Deputy Director Harold Wickham said they are looking to commission “kind of an overall, broad picture of where the department needs to be.”

“Corrections has changed mightily but policies have not,” he said.

Wickham also told lawmakers that it’s simply not possible to fully staff the Ely maximum security prison and that the solution the department is recommending is to convert Ely to a medium security facility that requires far fewer staff.

Ely Warden William Gittere said Ely is 125 below authorized staffing but that, if converted to medium security, the 160 uniformed staff he has would be able to manage the institution.

To handle the department’s most dangerous inmates including those on death row, he said High desert prison in southern Nevada would be converted to maximum security.

Recruiting correctional officers in Clark County is much easier than recruiting them to work in Ely.

Daniels said High Desert already has the type of security features needed to manage those inmates and that, as the primary intake facility, High Desert already handles the most dangerous including death row inmates.

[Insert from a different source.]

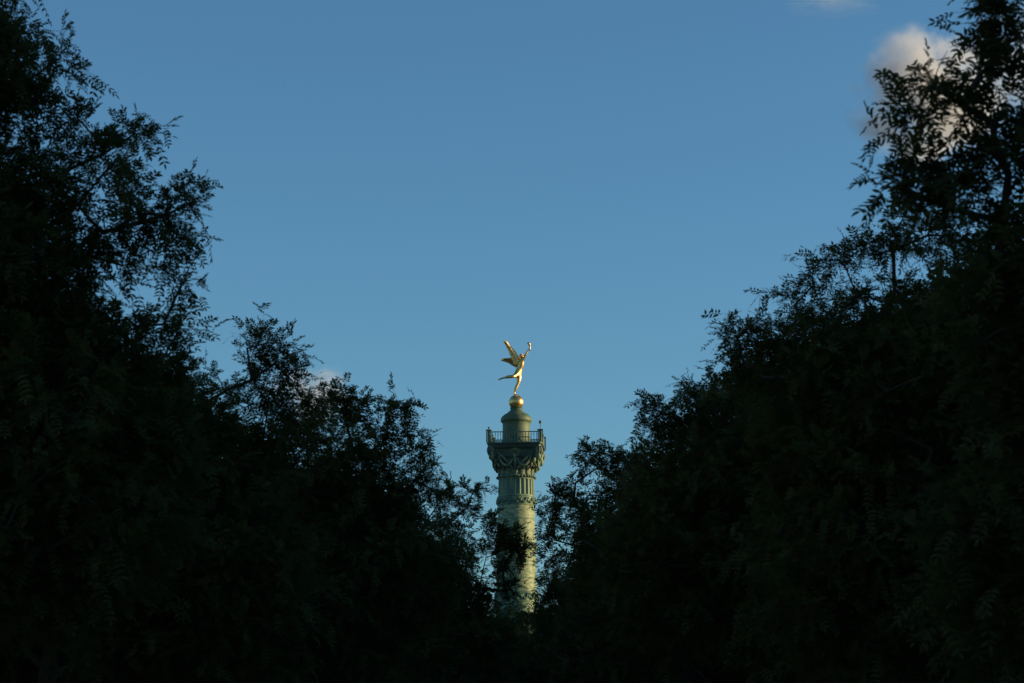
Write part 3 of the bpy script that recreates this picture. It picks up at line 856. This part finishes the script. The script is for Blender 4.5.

After questioning by Se. Pete Goicoechea, R-Eureka, Wickham said they are looking at significant policy changes to enable reopening of the Ely Conservation Camp. It was closed last summer when staff was transferred to the Ely prison to fill vacancies. Goicoechea said a lot of the work the camp’s inmates were doing just isn’t getting done, including community service work in eastern Nevada.
Wickham said they are working to get the community trustee inmates back to work in, “the very near future.”